Their lack of faith is well founded. “There are outs all through it,” said a parent and advocate who had long looked forward to the release of the PREA rules. “Outs for the state. Outs for the federal government. . . . There are loopholes throughout that entire thing. It looks pretty on paper, but there is nothing about it that is binding that I saw.”

She is right: the new rules are not actually binding. Only federally run facilities are required to adopt them, while states may opt out, though those that do will be docked 5 percent in federal prison funding (an amount that speaks volumes about the value placed on the safety of this particular group of children).

“There is language that says ‘try' not to put kids in solitary confinement,” she added with a mirthless laugh. “That's a good way to hold people accountable!”

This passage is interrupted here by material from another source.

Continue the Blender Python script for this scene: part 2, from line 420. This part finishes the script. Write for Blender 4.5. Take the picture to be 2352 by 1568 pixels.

The very fact that the new rules call for “a zero-tolerance policy” when it comes to the sexual abuse of children speaks volumes about the blind eye that has been turned to date. So does the suggestion to “terminate” those staff members who assault the youth in their care. While one would think that firing rapists would not require special legislation and regulation, a full quarter of all
known
staff predators (
a small percentage of the total, based on evidence that most abuse goes unreported and that prisons rarely substantiate charges against staff even when a report is made) not only have avoided prosecution but have kept their jobs, giving them continued access to their victims as well as to new ones.

A report from the Office of the Inspector General underscored the lightness with which sexual abuse of incarcerated youth is treated.
“Even when prosecuted,” investigators write, “the punishments for sexual abuse of inmates are not significant. Of the 65 subjects who were convicted of sexually abusing inmates, 48, or 73 percent, received a sentence of probation. Ten of them, or 15 percent, were sentenced to less than 1 year incarceration. Only 5 of them, or 8 percent, were sentenced to more than 1 year incarceration. One of them, or 2 percent, was required only to pay a fine, and another one's sentencing is pending.”